(前日から続く)
本教材の題名が「うばわれた自由」となっています。そこで、「誰の自由が奪われたのですか?」という発問が当日の模擬授業で提案されました。大変興味深い発問です。
おそらく、「正しいことをしたのに牢屋に入れられたガリューの自由が奪われた」と考える子供が多いのではないでしょうか。または、「ジェラール王、あなた様も、とうとう、自由をうばわれてしまいましたな」というガリューの言葉が描かれているので、「ジェラールの自由が奪われた」と考える子供もいるでしょう。
「それぞれの自由は、なぜ奪われたのですか?」。このような問いも投げかけてみたいものです。ガリューは、法を遵守し、法を守ろうとしたことで自由を奪われました。それでは、この教材は「正しいことを正しいと主張したら、困難が待っている」ということを伝えたいのでしょうか。または、そのような社会への怒りを引き出そうとしているのでしょうか。そのようなねらいもあるかもしれませんが、ガリューの他者への関わり方にも着目させるべきだと考えられます。

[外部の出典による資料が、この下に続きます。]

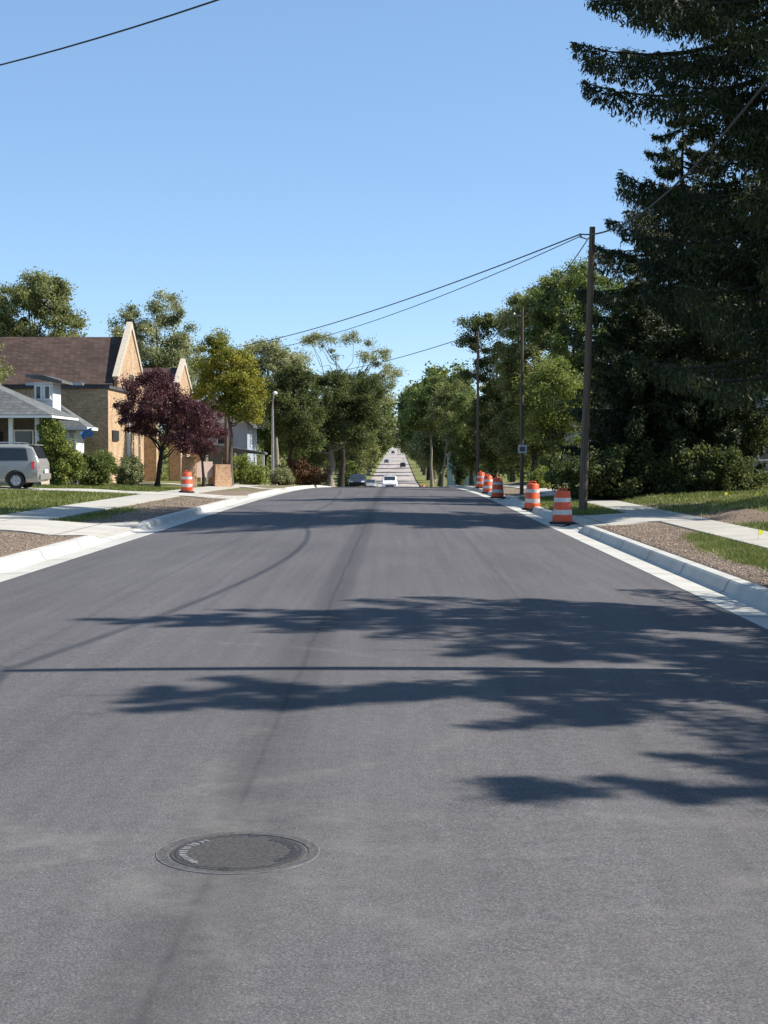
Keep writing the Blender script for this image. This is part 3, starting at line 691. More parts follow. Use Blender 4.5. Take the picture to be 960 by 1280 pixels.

初対面のジェラール王子に高圧的に接したガリュー。自分の正しさを相手に押し付けようとしている姿を、子供たちはどのように感じるでしょう。正しいかもしれないけれど、高圧的な態度に反感を感じる子がいるかもしれません。
この姿を、山田貞二氏は「徳の騎士」という哲学の概念を使って説明しています。「徳の騎士」とは、自分の考える正しさを相手に押しつけるという態度のことをいいます(差別・偏見には、この「徳の騎士」から生まれることも多いです)。
「ガリュー=徳の騎士」と捉えると、「ガリューも、ジェラールの自由を奪おうとしていなかったか」という問いも考えられます。そのように問うことで、「自由」とはどのようなものなのか、「自由」の本質について考えを深められるでしょう。